- _PROBLEM TO WORK ON_: Find the string "parts" in the records. Copy every line it appears in.

(Dataset items)
══════════

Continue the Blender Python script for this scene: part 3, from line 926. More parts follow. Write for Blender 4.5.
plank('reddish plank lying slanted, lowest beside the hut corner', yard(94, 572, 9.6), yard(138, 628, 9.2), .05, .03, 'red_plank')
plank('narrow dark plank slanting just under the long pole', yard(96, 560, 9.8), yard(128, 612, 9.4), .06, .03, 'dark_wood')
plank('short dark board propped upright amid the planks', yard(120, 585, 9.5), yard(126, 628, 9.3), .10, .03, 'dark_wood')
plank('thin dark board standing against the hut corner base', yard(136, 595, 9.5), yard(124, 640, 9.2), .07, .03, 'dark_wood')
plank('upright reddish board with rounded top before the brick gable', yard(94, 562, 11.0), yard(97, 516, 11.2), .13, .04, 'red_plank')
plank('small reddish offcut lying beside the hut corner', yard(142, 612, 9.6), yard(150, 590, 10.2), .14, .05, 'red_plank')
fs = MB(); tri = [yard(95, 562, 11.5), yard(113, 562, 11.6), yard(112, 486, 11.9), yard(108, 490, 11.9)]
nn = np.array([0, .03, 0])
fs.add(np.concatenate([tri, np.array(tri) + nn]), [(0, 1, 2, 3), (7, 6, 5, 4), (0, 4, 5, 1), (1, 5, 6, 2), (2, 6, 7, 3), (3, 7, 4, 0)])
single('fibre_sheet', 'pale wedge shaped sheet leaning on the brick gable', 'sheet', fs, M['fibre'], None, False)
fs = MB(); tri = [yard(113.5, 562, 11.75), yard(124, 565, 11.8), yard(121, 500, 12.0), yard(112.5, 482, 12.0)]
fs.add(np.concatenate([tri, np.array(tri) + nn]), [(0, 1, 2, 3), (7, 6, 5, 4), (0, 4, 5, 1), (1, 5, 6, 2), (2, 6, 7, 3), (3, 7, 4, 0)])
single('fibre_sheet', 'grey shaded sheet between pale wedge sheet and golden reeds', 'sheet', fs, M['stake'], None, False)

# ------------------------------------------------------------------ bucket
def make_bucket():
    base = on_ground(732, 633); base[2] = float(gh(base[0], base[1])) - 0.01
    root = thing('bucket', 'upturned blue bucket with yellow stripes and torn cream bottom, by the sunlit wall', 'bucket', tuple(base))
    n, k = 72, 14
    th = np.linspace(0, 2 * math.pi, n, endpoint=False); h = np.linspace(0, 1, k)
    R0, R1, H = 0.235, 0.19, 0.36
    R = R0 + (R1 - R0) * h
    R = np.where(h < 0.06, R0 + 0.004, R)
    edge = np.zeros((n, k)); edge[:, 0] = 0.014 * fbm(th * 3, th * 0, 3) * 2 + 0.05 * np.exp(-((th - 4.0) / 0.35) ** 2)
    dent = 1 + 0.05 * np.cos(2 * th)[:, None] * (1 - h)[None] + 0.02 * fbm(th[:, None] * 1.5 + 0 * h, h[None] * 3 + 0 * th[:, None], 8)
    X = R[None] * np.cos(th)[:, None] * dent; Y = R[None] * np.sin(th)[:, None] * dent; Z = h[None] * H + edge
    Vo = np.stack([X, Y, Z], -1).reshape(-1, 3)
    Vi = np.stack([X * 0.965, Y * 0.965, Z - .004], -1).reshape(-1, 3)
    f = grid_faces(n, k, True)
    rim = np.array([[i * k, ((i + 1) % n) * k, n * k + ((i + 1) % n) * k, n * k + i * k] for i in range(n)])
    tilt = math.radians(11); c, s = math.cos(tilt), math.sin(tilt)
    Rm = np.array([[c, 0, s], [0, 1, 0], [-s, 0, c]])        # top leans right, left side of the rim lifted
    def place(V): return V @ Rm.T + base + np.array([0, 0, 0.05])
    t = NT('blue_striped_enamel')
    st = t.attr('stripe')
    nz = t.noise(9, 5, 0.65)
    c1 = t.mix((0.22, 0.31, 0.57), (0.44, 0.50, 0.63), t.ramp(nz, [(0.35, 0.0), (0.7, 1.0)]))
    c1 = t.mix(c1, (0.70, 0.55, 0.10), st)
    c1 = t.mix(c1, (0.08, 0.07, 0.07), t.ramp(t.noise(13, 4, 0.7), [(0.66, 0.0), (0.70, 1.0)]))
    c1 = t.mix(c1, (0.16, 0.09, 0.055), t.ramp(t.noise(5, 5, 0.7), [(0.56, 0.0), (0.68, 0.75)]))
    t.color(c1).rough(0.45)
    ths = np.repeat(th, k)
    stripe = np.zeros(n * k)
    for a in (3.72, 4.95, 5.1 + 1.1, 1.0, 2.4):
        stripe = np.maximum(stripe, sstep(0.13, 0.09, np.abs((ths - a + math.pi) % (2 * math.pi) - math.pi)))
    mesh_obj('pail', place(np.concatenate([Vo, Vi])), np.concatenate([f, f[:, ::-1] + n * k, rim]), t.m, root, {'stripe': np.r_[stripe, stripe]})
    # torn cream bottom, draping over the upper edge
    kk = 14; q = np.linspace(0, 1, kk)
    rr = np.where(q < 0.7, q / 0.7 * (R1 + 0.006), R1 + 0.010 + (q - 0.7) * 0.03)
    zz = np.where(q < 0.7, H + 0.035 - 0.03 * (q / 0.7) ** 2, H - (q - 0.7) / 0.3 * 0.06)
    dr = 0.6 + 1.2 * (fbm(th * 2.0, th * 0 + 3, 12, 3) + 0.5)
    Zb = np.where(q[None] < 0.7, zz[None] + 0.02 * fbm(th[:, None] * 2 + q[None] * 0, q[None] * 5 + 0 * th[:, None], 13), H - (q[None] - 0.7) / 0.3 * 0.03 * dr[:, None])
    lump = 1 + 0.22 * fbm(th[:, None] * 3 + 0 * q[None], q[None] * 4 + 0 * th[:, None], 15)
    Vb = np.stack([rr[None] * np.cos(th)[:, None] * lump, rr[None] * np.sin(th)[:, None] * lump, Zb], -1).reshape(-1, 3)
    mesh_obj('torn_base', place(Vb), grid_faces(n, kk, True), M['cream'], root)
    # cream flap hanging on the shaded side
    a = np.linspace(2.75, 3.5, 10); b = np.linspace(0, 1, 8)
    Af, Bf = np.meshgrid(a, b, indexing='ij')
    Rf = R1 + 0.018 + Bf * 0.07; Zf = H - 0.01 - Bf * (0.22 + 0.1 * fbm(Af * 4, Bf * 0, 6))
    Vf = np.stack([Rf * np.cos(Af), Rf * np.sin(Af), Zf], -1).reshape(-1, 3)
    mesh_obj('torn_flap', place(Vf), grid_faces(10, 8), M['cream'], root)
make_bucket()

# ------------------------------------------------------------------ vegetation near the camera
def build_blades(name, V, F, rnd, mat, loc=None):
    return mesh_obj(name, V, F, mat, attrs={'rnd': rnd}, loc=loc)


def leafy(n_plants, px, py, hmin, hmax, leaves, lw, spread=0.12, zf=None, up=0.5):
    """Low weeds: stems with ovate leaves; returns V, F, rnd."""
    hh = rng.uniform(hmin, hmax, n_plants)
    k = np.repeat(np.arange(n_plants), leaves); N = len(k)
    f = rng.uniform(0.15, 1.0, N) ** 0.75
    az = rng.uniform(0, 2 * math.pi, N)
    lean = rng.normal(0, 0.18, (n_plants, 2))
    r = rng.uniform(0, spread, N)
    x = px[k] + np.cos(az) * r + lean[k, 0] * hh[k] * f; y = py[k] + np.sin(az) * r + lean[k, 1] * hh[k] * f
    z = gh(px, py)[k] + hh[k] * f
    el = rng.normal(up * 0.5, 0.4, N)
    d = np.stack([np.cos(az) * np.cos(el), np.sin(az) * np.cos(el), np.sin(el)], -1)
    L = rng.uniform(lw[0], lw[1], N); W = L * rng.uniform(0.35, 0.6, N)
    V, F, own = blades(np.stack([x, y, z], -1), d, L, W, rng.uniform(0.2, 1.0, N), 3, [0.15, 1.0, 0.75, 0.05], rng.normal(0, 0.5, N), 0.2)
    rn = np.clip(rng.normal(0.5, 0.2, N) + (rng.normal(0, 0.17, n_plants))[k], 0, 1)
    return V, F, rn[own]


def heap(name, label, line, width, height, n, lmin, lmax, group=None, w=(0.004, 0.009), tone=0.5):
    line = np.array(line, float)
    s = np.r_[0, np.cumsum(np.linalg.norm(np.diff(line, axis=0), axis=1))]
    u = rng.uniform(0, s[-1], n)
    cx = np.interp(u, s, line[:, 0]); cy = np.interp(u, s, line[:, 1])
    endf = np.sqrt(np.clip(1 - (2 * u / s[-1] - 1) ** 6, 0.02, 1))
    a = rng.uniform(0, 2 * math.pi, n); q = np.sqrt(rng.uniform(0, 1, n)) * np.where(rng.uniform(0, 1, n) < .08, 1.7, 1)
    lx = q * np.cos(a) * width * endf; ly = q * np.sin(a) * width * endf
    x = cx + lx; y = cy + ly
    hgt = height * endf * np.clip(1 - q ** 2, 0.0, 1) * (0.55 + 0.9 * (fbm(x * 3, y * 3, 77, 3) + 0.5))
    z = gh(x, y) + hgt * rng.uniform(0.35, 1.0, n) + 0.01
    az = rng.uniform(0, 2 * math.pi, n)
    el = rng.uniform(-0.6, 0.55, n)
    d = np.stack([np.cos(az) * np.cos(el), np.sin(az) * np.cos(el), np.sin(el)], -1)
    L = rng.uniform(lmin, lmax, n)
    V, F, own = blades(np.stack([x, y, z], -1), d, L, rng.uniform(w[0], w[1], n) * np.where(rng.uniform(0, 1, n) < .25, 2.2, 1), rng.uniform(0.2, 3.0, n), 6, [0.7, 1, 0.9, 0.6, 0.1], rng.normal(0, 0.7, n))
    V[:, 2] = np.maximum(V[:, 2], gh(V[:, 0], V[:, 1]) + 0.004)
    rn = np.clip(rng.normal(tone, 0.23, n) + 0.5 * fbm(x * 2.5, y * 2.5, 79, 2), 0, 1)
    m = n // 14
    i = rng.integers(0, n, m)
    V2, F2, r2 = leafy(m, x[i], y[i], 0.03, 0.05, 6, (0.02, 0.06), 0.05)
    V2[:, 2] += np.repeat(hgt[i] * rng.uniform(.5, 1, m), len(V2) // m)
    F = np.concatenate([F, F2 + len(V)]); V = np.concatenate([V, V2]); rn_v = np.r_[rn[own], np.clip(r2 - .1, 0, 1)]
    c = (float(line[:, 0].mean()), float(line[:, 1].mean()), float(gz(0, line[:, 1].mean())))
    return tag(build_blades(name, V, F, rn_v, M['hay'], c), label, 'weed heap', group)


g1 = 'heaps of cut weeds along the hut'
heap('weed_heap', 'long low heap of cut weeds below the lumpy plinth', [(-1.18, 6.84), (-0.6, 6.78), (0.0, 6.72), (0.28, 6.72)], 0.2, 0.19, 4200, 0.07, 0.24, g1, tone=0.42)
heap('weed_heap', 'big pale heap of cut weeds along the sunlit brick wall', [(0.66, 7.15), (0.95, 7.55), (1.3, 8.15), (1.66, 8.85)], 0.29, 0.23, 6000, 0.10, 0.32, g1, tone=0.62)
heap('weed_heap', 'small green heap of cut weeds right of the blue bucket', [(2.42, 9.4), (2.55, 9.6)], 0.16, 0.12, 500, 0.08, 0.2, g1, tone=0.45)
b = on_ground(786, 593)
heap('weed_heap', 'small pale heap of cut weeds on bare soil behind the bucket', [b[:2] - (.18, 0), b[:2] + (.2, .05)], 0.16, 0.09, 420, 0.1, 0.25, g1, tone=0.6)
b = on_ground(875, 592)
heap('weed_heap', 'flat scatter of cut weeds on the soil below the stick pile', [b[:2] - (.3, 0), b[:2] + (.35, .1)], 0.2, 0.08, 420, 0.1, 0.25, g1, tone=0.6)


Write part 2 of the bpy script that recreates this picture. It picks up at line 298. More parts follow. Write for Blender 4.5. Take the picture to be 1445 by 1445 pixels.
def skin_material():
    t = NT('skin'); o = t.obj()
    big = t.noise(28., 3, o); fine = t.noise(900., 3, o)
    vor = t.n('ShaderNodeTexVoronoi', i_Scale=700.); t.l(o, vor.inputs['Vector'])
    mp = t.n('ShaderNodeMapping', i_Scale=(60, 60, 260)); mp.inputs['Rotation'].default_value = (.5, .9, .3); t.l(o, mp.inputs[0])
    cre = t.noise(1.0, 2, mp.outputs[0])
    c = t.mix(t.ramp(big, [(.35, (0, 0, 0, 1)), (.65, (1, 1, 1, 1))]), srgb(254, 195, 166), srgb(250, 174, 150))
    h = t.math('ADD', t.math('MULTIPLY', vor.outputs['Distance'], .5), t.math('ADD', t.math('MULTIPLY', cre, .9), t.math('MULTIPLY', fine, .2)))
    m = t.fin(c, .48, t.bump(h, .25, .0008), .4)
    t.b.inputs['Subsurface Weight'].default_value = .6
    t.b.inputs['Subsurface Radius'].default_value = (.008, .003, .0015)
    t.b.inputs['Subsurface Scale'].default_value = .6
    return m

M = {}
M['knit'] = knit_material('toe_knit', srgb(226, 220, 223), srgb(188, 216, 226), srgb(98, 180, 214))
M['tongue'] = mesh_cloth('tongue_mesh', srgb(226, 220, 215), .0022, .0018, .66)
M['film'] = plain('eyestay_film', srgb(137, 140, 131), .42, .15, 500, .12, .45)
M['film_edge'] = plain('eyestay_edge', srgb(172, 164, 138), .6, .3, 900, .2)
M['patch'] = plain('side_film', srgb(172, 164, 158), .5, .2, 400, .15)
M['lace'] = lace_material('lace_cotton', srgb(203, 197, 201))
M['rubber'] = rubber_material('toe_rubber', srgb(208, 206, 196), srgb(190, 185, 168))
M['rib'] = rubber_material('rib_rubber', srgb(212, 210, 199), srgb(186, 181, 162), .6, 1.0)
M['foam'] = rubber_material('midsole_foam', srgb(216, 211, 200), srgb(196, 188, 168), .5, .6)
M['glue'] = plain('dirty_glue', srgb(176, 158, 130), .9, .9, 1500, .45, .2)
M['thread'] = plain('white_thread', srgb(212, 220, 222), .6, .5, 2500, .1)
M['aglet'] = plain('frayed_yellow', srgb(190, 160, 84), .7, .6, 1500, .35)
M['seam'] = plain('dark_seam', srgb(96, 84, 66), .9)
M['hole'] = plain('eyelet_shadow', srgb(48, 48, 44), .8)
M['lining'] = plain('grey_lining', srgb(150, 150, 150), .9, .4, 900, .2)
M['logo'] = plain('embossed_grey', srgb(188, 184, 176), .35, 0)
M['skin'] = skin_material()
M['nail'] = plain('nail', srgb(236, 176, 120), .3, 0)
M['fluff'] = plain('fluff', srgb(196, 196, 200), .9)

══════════

- _SOLUTION BELOW_:
Continue the Blender Python script for this scene: part 3, from line 926. More parts follow. Write for Blender 4.5.
Write part 2 of the bpy script that recreates this picture. It picks up at line 298. More parts follow. Write for Blender 4.5. Take the picture to be 1445 by 1445 pixels.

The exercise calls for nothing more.